Industry + Taxes

America’s energy outlook has significantly improved with the exploration and development of domestic oil and gas reserves as a result of new extraction technologies.  These technologies are leading to a manufacturing renaissance that is positively impacting the American economy, consumers, and businesses.  Imposing punitive and counterproductive tax increases on domestic fuel and petrochemical manufacturers and oil and natural gas producers will harm America’s economy, consumers and workers.  Increasing taxes will hurt this energy boom in the U.S., resulting in lost American jobs, increased energy costs, and increased reliance on foreign oil, fuels and petrochemicals.
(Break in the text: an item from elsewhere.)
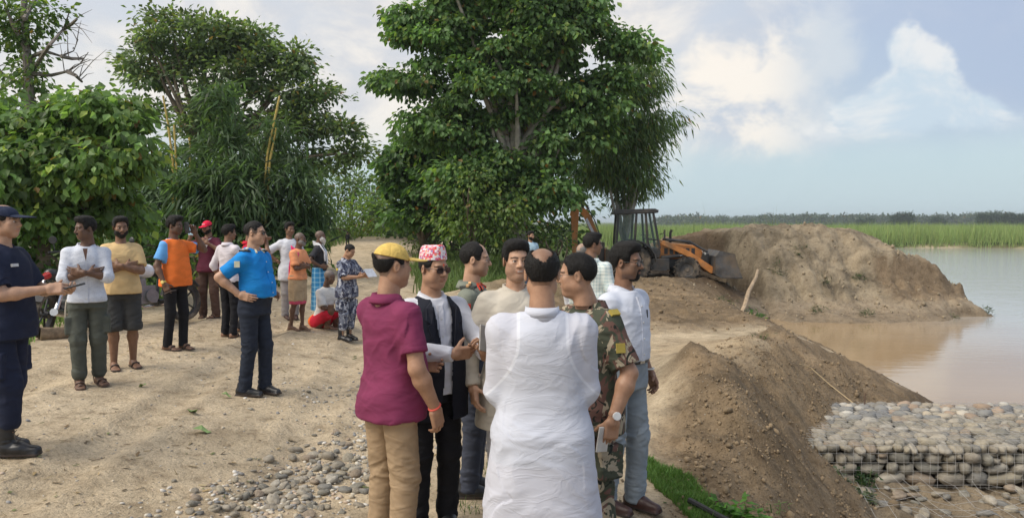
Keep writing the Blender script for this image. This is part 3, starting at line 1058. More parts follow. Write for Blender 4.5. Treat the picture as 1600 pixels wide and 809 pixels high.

The tax provisions applicable to fuel and petrochemical manufacturers are not unique to the oil and gas industry.  They are tax provisions widely used among all manufacturers. These provisions help the oil and natural gas industry support over 9 million domestic jobs and help make up 7.7% of the U.S.’s gross domestic product.  Along with the positive impact this sector has on the economy, the industry additionally contributes, on average, $85 million a day in taxes, rents and royalties to the federal government and pays among the highest average effective tax rates in the U.S.  These deductions protect the jobs of American workers and America’s global competitiveness and preserve a critical manufacturing base responsible for 95 percent of all fuels made in the United States.